In the teaching of the Gita, which is more catholic and complex than other specialised teachings and disciplines, these things assume a larger meaning. For the unity here is the all-embracing Vedantic unity by which the soul sees all in itself and itself in all and makes itself one with all beings. The dharma is therefore the taking up of all human relations into a higher divine meaning; starting from the established ethical, social and religious rule which binds together the whole community in which the God-seeker lives, it lifts it up by informing it with the Brahmic consciousness; the law it gives is the law of oneness, of equality, of liberated, desireless, God-governed action, of God-knowledge and self-knowledge enlightening and drawing to itself all the nature and all the action, drawing it towards divine being and divine consciousness, and of God-love as the supreme power and crown of the knowledge and the action. The idea of companionship and mutual aid in God-love and God-seeking which is at the basis of the idea of the saṅgha or divine fellowship, is brought in when the Gita speaks of the seeking of God through love and adoration, but the real saṅgha of this teaching is all humanity. The whole world is moving towards this dharma, each man according to his capacity, — “it is my path that men follow in every way,” — and the God-seeker, making himself one with all, making their joy and sorrow and all their life his own, the liberated made already one self with all beings, lives in the life of humanity, lives for the one Self in humanity, for God in all beings, acts for lokasaṅgraha, for the maintaining of all in their dharma and the Dharma, for the maintenance of their growth in all its stages and in all its paths towards the Divine. For the Avatar here, though he is manifest in the name and form of Krishna, lays no exclusive stress on this one form of his human birth, but on that which it represents, the Divine, the Purushottama, of whom all Avatars are the human births, of whom all forms and names of the Godhead worshipped by men are the figures. The way declared by Krishna here is indeed announced as the way by which man can reach the real knowledge and the real liberation, but it is one that is inclusive of all paths and not exclusive. For the Divine takes up into his universality all Avatars and all teachings and all dharmas.
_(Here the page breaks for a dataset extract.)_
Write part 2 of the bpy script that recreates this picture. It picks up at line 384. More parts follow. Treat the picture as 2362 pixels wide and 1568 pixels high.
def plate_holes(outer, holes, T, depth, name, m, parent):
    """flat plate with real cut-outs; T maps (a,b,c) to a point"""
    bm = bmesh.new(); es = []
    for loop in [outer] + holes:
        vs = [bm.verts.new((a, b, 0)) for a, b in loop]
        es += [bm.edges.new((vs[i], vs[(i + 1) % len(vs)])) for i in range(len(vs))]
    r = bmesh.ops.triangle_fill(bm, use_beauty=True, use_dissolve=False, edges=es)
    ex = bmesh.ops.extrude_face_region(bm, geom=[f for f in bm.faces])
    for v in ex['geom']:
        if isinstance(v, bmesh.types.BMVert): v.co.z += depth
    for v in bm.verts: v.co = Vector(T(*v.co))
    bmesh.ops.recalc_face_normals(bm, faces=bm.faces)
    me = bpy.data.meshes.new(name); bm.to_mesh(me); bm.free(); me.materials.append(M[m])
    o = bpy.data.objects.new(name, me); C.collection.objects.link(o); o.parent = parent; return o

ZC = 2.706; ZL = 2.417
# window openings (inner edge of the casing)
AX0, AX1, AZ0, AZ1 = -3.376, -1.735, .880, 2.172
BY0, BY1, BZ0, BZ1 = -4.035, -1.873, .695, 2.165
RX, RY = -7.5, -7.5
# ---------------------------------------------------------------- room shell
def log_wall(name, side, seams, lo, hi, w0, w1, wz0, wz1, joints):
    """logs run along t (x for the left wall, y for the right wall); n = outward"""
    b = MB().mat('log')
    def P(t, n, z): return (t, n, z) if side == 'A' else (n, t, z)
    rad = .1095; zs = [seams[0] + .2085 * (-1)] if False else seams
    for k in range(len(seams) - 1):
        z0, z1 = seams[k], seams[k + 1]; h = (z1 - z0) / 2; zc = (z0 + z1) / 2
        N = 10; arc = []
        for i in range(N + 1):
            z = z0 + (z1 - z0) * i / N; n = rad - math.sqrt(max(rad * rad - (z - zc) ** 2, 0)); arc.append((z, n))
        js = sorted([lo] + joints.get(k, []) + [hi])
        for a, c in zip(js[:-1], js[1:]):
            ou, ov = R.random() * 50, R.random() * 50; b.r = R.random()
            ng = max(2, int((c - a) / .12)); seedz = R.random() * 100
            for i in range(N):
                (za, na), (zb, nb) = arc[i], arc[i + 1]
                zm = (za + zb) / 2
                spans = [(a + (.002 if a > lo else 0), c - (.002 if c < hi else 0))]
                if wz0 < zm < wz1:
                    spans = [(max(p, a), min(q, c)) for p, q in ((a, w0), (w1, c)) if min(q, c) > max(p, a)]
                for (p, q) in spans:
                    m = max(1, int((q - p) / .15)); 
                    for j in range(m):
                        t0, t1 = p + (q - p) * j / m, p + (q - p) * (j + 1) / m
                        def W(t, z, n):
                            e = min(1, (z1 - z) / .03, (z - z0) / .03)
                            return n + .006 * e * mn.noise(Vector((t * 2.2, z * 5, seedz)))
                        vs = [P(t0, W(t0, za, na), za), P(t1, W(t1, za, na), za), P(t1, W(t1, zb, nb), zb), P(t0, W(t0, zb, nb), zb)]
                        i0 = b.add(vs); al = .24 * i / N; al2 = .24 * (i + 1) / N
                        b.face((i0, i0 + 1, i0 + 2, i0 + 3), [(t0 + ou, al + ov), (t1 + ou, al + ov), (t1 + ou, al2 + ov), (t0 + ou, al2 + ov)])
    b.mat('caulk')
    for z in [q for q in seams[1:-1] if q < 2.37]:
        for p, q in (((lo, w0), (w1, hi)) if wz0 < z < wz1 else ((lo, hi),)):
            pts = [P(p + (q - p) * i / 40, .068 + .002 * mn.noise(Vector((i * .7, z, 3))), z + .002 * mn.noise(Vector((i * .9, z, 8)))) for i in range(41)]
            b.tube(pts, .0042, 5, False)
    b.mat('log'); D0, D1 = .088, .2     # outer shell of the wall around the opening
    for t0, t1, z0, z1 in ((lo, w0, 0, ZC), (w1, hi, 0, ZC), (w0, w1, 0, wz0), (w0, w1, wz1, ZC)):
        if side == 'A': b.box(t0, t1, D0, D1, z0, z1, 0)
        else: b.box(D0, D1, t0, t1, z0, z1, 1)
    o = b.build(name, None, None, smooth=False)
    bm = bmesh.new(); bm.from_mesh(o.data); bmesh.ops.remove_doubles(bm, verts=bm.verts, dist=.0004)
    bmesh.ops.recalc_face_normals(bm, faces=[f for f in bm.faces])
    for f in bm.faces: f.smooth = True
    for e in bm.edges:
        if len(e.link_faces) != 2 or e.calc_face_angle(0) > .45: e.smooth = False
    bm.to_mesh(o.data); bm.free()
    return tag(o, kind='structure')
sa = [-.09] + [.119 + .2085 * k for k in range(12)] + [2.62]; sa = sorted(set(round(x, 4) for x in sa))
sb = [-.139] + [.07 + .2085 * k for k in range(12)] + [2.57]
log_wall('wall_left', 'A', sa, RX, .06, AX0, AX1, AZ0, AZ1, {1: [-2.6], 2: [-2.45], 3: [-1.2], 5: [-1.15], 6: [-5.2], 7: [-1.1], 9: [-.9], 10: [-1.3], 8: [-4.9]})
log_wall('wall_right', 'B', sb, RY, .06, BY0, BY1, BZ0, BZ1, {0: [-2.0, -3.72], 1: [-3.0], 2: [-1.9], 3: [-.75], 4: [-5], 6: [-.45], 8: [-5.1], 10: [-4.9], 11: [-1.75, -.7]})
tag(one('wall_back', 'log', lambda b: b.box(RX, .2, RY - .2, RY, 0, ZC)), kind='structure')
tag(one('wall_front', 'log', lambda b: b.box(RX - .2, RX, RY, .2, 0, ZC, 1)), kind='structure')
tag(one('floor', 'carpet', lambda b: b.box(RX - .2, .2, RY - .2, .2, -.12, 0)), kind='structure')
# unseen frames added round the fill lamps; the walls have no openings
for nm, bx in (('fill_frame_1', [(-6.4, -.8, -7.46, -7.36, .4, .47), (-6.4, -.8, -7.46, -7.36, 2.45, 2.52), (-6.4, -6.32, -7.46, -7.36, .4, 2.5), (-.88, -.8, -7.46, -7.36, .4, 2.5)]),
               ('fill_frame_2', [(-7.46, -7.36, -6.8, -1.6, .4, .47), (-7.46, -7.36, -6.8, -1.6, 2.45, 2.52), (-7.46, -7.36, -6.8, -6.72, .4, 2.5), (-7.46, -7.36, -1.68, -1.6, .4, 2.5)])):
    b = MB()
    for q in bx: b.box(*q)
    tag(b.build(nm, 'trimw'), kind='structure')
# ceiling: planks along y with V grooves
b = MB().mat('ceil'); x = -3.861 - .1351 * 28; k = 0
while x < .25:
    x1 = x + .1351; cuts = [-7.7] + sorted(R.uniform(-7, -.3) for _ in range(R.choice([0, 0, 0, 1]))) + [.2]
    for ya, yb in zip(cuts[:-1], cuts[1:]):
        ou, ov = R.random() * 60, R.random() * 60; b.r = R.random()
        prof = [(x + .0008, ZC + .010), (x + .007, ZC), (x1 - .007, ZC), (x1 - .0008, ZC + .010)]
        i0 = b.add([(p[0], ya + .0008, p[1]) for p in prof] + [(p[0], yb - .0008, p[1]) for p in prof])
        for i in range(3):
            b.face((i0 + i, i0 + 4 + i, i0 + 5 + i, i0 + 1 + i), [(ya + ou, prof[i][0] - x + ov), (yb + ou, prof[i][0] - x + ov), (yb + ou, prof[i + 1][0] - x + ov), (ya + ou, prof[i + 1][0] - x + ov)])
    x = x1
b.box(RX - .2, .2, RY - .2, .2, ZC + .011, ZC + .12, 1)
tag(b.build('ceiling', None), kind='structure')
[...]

The Gita lays stress upon the struggle of which the world is the theatre, in its two aspects, the inner struggle and the outer battle. In the inner struggle the enemies are within, in the individual, and the slaying of desire, ignorance, egoism is the victory. But there is an outer struggle between the powers of the Dharma and the Adharma in the human collectivity. The former is supported by the divine, the godlike nature in man, and by those who represent it or strive to realise it in human life, the latter by the Titanic or demoniac, the Asuric and Rakshasic nature whose head is a violent egoism, and by those who represent and strive to satisfy it. This is the war of the Gods and Titans, the symbol of which the old Indian literature is full, the struggle of the Mahabharata of which Krishna is the central figure being often represented in that image; the Pandavas who fight for the establishment of the kingdom of the Dharma, are the sons of the Gods, their powers in human form, their adversaries are incarnations of the Titanic powers, they are Asuras. This outer struggle too the Avatar comes to aid, directly or indirectly, to destroy the reign of the Asuras, the evil-doers, and in them depress the power they represent and to restore the oppressed ideals of the Dharma. He comes to bring nearer the kingdom of heaven on earth in the collectivity as well as to build the kingdom of heaven within in the individual human soul.
The inner fruit of the Avatar’s coming is gained by those who learn from it the true nature of the divine birth and the divine works and who, growing full of him in their consciousness and taking refuge in him with their whole being, manmayā mām upāśritāḥ, purified by the realising force of their knowledge and delivered from the lower nature, attain to the divine being and divine nature, madbhāvam. The Avatar comes to reveal the divine nature in man above this lower nature and to show what are the divine works, free, unegoistic, disinterested, impersonal, universal, full of the divine light, the divine power and the divine love. He comes as the divine personality which shall fill the consciousness of the human being and replace the limited egoistic personality, so that it shall be liberated out of ego into infinity and universality, out of birth into immortality. He comes as the divine power and love which calls men to itself, so that they may take refuge in that and no longer in the insufficiency of their human wills and the strife of their human fear, wrath and passion, and liberated from all this unquiet and suffering may live in the calm and bliss of the Divine.